Big success - so congrats!

Posted Oct 4, 2013 10:56 UTC (Fri) by mpr22 (subscriber, #60784) [Link]

Write the majority of your application for POSIX compliance, and you dramatically reduce your workload, including API worries.

My application is in C++ and uses terminal graphics (ncursesw). POSIX has virtually nothing to say about C++ (except by implication from saying things about C), and nothing conveniently usable to say about terminal graphics (it specifies termios, but not term{cap,info} or curses). At some point, it's going to acquire audio playback and bitmap graphics - both of which, again, POSIX has nothing to say about.

Big success - so congrats!

Posted Oct 4, 2013 11:17 UTC (Fri) by dlang (✭ supporter ✭, #313) [Link]

but POSIX does say a lot about what the API to the OS looks like. If your program (or it's libraries) written in language FOO stick to using the POSIX system calls, then you are probably in really good shape. If they don't, then you are likely to have problems at some point.

30 years of GNU

Posted Sep 30, 2013 9:19 UTC (Mon) by glaesera (subscriber, #91429) [Link]

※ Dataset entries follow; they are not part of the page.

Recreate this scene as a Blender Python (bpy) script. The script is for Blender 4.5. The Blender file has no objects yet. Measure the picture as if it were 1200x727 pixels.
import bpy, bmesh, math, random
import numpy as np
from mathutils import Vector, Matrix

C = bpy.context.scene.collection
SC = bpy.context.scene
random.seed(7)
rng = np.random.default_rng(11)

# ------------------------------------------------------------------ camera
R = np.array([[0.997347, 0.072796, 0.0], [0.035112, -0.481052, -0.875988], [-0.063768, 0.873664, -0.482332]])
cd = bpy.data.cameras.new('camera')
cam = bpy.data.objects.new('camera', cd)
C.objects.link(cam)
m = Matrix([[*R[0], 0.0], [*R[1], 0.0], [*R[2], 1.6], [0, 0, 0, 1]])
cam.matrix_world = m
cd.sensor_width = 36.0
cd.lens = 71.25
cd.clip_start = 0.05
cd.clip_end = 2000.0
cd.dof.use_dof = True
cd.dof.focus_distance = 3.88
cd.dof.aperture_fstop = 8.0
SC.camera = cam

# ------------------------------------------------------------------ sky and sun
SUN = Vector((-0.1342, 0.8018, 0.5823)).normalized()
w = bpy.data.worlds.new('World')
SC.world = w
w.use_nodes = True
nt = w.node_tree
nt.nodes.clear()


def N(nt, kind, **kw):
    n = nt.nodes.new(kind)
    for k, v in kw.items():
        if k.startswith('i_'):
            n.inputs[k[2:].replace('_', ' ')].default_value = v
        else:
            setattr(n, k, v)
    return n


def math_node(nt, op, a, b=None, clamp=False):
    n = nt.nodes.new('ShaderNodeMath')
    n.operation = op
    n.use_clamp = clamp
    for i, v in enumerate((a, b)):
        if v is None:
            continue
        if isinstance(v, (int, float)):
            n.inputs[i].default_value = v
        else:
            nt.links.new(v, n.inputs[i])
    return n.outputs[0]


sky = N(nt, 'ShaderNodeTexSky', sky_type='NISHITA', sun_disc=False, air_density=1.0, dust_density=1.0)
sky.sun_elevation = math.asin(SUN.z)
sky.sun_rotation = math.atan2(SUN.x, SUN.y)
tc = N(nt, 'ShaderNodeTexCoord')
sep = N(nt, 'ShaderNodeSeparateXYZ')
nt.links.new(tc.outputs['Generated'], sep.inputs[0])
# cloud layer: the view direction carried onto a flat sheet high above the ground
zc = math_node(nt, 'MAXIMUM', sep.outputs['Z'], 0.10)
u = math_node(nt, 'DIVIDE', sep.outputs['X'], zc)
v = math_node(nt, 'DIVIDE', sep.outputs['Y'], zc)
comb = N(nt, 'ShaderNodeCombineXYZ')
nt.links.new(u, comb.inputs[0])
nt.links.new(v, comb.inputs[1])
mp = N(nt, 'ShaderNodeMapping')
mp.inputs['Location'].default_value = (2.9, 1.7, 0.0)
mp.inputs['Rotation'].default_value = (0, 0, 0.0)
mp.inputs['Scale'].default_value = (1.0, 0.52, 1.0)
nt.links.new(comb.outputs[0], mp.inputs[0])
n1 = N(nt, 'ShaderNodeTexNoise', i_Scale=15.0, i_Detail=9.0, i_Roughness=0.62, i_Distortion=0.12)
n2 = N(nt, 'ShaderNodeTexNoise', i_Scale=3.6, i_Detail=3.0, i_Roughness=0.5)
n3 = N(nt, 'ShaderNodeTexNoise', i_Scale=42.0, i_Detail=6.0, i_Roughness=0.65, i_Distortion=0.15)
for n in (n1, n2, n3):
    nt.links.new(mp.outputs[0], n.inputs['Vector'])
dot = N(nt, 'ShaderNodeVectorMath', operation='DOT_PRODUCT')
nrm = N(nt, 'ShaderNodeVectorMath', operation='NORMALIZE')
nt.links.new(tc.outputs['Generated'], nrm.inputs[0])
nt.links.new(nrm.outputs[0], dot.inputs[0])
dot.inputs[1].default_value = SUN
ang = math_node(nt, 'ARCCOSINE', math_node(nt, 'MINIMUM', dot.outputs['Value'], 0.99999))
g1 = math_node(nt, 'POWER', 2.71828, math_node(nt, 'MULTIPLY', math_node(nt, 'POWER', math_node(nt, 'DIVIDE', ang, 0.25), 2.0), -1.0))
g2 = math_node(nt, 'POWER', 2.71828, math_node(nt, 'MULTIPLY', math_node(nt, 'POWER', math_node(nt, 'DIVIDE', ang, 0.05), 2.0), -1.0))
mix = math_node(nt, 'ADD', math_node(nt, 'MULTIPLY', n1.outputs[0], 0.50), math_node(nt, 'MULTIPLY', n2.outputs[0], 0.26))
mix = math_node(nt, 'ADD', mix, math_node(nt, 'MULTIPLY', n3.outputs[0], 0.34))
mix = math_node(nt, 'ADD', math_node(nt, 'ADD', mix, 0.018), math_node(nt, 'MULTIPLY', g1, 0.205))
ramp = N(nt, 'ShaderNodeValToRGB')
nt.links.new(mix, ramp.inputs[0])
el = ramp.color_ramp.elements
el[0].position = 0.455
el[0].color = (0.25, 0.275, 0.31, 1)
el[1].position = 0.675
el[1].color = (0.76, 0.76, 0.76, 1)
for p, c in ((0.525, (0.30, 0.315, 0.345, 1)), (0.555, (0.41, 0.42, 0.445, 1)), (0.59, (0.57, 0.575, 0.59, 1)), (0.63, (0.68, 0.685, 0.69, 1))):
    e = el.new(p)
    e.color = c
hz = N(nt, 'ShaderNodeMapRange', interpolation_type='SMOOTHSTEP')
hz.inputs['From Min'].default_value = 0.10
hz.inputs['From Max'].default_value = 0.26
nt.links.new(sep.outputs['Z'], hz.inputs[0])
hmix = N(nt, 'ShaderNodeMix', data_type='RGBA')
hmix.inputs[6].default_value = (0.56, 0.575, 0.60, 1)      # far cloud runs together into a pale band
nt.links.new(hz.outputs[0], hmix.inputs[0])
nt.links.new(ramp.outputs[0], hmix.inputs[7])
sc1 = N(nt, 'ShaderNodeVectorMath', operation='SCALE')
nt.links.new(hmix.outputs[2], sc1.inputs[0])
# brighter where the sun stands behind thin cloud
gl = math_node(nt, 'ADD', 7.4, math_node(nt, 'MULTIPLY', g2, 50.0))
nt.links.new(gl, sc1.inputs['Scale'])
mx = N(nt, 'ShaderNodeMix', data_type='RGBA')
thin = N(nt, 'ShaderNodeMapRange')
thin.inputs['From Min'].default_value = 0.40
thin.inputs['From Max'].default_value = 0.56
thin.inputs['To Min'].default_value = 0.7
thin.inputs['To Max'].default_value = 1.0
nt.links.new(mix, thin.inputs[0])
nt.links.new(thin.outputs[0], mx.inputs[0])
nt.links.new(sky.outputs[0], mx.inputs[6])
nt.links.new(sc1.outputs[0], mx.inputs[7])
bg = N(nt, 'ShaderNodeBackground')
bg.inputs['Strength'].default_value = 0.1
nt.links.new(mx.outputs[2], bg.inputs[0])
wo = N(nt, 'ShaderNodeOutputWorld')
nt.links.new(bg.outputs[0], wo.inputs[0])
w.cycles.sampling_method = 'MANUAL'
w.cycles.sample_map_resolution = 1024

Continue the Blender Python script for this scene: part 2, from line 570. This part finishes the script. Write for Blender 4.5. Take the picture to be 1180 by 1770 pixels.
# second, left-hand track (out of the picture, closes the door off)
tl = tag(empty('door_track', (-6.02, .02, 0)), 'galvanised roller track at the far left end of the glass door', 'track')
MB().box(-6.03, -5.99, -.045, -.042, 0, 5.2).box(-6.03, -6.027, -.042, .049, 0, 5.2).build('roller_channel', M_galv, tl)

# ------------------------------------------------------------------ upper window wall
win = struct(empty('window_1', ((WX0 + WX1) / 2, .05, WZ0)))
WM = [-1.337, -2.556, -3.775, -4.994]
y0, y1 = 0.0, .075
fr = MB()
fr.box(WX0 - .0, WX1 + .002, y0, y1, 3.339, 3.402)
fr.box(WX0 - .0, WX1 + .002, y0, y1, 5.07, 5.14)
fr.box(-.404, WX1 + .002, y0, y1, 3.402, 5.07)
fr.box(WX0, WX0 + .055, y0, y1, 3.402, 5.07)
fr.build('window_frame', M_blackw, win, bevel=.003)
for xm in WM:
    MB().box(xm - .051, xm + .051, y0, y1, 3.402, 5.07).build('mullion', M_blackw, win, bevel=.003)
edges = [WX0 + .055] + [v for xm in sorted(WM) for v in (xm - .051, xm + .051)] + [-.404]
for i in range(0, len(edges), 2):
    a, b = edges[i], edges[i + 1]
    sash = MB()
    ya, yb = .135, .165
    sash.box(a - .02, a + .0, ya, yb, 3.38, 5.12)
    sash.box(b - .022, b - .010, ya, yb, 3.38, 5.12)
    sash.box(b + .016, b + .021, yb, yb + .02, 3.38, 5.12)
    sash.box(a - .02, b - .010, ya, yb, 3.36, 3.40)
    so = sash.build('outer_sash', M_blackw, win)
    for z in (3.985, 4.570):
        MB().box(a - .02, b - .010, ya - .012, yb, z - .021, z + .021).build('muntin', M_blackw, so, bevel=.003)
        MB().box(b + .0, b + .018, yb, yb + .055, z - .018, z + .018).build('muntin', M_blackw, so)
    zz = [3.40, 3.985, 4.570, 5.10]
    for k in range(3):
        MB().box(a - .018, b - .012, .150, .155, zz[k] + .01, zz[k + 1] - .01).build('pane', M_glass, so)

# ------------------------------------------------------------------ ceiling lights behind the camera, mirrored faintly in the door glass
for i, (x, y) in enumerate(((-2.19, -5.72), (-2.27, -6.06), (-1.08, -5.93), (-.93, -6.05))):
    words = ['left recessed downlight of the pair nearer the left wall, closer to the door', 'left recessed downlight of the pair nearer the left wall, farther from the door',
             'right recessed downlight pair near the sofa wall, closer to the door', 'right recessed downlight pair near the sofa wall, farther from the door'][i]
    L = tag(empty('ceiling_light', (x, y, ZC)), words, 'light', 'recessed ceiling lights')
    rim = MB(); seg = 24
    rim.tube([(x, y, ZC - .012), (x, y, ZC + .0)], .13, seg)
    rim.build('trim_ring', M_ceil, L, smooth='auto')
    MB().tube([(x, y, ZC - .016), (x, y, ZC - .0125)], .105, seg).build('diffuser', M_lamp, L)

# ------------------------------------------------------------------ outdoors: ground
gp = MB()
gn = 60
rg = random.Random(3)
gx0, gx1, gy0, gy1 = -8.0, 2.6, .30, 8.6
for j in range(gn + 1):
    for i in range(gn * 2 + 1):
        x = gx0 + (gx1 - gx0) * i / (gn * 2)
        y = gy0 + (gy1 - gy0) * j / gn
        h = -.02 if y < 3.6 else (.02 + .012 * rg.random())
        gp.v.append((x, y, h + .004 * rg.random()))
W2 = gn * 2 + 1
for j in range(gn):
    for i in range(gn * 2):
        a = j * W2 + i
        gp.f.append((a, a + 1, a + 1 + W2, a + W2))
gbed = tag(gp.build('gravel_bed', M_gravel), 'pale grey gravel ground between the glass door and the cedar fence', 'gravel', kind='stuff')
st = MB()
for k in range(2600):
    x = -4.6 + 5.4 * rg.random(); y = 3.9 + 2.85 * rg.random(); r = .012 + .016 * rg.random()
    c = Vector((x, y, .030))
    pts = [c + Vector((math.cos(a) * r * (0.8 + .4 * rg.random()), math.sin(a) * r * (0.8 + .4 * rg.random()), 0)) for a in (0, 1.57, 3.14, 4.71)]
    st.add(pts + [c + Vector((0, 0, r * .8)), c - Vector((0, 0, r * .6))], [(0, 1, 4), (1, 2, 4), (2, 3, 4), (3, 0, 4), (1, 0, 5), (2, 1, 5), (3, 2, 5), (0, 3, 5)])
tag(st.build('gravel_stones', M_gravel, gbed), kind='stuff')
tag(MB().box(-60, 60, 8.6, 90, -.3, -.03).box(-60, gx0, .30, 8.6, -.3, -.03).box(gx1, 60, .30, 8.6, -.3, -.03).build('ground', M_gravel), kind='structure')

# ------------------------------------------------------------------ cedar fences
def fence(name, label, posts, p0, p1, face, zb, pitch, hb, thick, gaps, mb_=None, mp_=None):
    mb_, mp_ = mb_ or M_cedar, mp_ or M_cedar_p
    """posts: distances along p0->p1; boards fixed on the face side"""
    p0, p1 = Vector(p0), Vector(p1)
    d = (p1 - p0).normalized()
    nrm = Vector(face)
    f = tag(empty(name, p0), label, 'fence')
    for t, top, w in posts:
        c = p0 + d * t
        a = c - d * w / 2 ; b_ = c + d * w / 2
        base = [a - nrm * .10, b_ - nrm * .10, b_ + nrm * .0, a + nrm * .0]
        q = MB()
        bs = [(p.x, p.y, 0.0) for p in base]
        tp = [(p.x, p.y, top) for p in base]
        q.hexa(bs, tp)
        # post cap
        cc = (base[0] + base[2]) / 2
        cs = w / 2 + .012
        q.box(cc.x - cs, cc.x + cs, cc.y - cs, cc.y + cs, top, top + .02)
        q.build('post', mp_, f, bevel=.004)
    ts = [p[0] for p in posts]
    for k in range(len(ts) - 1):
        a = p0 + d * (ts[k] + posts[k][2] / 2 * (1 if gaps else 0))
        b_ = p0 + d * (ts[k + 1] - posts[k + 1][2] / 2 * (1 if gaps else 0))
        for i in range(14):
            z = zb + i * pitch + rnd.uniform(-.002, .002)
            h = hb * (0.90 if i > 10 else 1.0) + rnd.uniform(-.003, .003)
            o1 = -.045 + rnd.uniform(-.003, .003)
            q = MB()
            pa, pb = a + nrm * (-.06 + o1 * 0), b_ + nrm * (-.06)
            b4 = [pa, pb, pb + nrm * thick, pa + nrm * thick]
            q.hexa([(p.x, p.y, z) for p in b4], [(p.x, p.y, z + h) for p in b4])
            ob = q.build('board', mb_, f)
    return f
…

My background are Commodore- homecomputers, I used from the age of 12, Amiga-OS was quite UNIX-like already, being a Windows- guy was skipped then in order to continue computing with Linux.
The first distribution I used privately was some RedHat-derivative.
Since Debian 3.1 'Sarge', when kernel 2.4 was the default, I use Debian.
Now it seems that not every Debian-user needs to be a developer, but a better bug-reporting-culture would be highly appreciated. There is currently work in progress to make reporting bugs more easy.
I think there is a danger of a pure Linux- monoculture. This would be equally dangerous as the Windows-monoculture was. Debian provides a port of the distribution to the FreeBSD-kernel already and Hurd/mach also seems to make good progress.
Diversity is very positive and it is necessary.